Every man deserves his castle. There's the guy in Hyde Park with the supersized collection of cement baroque statuary of ancient Greek gods all over the walls of his temple raised in honour of his personal vision of grandeur. The Guptas left their own paeans to their taste in Saxonwold. Russian President Vladimir Putin has his winter palace in Sochi, the size of a medium sized village, with his wonderful underground aqua discoteca and a regular supply of mermaids. The world is dotted with palaces of every size and description that once housed the rich and powerful visionaries who built them. Outside Buckingham Palace people pose in throngs to mark the fact that they too stood outside the bloated example of late British Empire statement architecture. 

I'm reading about the recent foray of the Romanian Roma into fixed abodes. Until 1856 most of the nomads from 14th century India had been enslaved. Adolf Hitler did his best to wipe out the rest of them, but they live on and have made a lot of hard cash in a multiplicity of ways. They've done what we tend to do once we hit a certain level of fiscal largesse: build castles to our fancies. Some, namely their hapless neighbours, say the follies with crenellated roofs, elaborate staircases to nowhere, mausoleums, Capitol Hill golden-domed inspirations taking their architectural lead from the dollar bill, are testament to bad taste and the horrors of newly emboldened nomads putting down roots. Who’s to say? I watch Bridgerton and Downtown Abbey and see mammoth testaments to British Imperialism writ large across swathes of British countryside and wonder why we all sigh with delight at the upstairs-downstairs mess of it all.
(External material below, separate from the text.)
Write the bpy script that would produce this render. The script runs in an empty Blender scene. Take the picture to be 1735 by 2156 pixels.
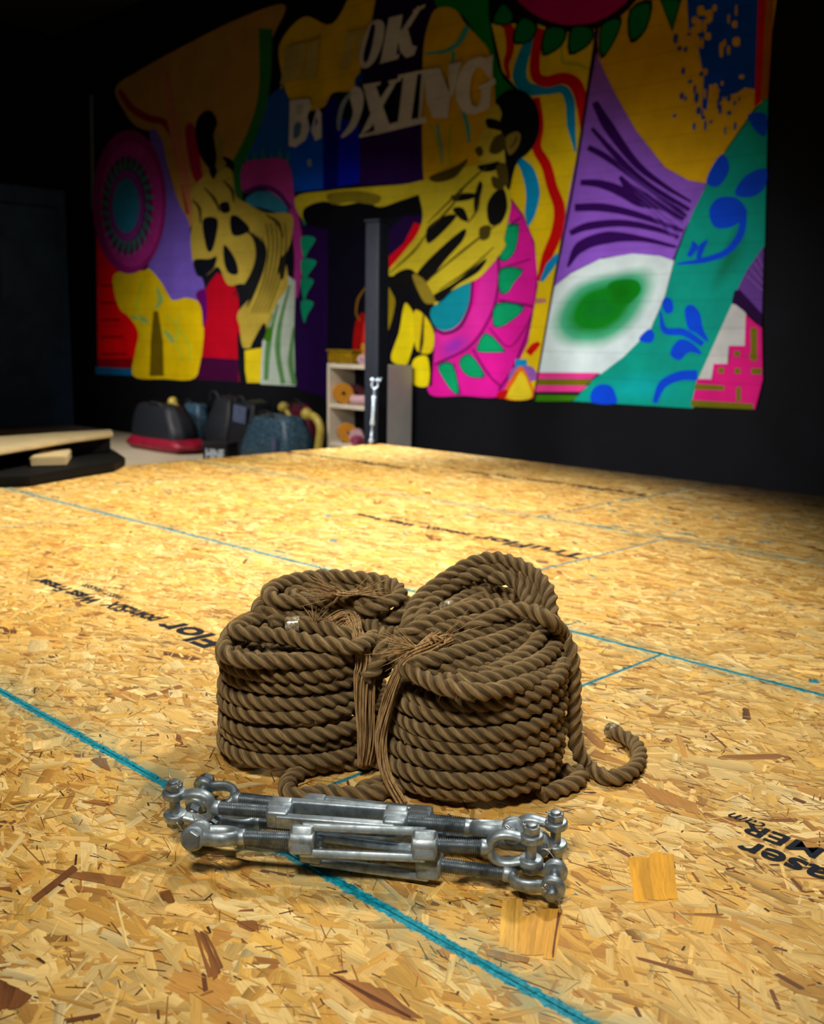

What are those manors if not big entitled fictions?

The impulse to build a castle is strong with everyone. I had to leave the Killarney WhatsApp group to avoid contending with the trauma of reading the insane commentary about the gentleman who's built his castle outside the Nelson Mandela Children’s Foundation. I don’t know how I feel about it, except marvel at his ever-expanding empire on the corner of Oxford and the Wolds. He had the best view of the angel monument at the War Museum and was planning a second floor extension. Some official-looking people regularly intervened in his building project and took it down, but by the next morning he was back with blinds and a vengeance, until they laid down huge rocks. The foundation sent a letter saying it wasn't them. He's on the other side of the road but hasn't broken ground yet.